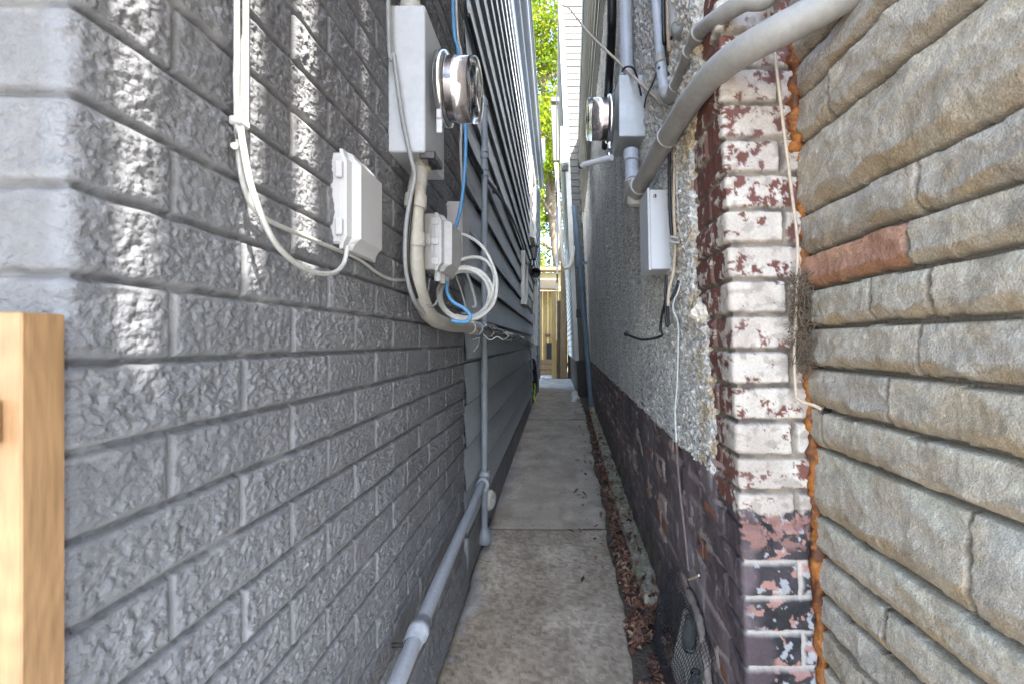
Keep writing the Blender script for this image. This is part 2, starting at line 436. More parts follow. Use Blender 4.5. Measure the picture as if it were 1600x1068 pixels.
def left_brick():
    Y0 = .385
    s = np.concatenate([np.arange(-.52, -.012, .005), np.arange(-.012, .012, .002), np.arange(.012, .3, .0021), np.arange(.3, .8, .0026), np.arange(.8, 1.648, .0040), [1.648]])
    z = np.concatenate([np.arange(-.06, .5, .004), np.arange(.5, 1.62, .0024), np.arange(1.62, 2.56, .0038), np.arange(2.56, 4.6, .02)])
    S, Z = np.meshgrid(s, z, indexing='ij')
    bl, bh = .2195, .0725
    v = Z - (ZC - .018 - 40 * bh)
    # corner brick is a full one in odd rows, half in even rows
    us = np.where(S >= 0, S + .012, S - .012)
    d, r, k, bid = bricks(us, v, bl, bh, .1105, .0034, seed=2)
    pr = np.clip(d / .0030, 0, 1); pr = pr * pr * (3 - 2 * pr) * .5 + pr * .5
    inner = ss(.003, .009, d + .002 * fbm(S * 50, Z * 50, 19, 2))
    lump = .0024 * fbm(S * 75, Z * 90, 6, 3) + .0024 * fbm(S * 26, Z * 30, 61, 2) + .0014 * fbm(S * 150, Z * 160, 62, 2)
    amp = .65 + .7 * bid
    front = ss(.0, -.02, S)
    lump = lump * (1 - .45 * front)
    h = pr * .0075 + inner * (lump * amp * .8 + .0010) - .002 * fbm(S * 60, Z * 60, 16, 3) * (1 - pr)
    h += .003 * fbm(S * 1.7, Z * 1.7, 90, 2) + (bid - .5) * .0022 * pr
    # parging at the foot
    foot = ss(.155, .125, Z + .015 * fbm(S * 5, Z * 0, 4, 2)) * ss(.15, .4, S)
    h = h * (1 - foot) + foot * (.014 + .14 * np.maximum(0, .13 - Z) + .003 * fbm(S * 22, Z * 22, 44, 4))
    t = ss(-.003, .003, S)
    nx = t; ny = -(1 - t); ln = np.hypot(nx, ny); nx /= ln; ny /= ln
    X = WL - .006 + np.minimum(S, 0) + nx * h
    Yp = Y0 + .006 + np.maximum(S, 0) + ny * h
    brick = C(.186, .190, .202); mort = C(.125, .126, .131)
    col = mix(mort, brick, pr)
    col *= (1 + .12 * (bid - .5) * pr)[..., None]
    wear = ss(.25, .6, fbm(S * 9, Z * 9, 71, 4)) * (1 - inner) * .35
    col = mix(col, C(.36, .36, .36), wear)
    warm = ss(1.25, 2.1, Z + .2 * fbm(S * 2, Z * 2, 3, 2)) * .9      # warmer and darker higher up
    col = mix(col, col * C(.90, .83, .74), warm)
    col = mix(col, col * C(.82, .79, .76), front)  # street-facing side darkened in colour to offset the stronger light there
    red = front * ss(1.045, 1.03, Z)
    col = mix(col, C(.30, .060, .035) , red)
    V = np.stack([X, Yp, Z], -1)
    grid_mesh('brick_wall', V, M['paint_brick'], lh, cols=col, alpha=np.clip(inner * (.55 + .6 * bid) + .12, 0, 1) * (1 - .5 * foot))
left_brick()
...
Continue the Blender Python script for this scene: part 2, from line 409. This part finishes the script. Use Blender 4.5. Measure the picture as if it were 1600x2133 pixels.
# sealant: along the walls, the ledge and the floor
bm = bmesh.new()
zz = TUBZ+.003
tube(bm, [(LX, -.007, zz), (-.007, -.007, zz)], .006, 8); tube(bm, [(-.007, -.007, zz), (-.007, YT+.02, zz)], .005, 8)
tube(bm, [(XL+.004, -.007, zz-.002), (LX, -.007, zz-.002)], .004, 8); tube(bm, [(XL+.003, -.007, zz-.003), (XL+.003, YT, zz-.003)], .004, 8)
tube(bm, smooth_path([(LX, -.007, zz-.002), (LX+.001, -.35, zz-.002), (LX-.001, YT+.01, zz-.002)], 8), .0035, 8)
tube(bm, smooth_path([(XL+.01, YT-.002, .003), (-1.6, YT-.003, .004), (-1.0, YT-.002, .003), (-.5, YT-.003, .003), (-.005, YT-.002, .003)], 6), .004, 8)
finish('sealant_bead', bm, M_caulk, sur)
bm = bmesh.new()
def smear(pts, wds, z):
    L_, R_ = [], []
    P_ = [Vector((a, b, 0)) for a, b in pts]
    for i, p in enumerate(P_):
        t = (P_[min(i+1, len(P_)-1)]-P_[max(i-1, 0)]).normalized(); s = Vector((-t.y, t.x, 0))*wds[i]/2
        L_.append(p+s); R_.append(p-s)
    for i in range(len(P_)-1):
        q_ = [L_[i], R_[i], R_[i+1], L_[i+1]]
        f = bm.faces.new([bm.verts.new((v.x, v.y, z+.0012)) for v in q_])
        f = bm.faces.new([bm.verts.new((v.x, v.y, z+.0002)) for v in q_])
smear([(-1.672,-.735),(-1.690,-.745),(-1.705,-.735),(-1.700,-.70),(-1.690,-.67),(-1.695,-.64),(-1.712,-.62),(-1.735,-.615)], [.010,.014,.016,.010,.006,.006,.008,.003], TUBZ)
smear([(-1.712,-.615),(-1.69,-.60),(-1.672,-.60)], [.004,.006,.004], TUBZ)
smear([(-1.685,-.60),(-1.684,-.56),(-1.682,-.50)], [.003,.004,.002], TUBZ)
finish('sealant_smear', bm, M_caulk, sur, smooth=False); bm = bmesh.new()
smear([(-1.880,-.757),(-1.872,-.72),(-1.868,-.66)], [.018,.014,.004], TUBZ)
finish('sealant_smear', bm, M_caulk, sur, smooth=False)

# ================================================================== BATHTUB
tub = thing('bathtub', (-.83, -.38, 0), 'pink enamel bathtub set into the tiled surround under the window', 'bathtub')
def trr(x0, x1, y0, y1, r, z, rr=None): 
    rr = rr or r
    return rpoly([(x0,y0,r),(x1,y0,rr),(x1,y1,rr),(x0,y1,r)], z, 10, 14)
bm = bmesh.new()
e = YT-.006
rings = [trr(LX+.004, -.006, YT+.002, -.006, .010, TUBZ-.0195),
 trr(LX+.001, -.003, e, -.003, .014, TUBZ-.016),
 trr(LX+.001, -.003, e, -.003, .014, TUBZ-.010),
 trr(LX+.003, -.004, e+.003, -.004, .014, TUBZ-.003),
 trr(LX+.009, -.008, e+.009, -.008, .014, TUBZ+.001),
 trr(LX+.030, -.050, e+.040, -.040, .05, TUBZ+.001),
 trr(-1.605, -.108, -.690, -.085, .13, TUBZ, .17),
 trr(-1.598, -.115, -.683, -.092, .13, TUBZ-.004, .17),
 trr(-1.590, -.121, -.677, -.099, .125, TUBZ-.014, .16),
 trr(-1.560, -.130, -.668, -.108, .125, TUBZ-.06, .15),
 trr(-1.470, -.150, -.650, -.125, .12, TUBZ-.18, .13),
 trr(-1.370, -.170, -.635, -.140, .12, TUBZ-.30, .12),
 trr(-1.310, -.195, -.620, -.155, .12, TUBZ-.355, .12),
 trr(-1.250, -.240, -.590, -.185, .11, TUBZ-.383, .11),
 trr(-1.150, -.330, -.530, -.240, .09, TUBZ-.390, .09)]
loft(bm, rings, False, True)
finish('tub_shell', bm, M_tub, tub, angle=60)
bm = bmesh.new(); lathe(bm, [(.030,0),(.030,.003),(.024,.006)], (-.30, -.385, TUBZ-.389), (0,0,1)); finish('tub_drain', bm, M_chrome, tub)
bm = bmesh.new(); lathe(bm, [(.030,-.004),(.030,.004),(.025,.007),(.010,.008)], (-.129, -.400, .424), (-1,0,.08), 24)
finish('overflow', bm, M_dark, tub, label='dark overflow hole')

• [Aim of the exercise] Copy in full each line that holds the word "This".

• [Reply to the task]
Keep writing the Blender script for this image. This is part 2, starting at line 436. More parts follow. Use Blender 4.5. Measure the picture as if it were 1600x1068 pixels.
Continue the Blender Python script for this scene: part 2, from line 409. This part finishes the script. Use Blender 4.5. Measure the picture as if it were 1600x2133 pixels.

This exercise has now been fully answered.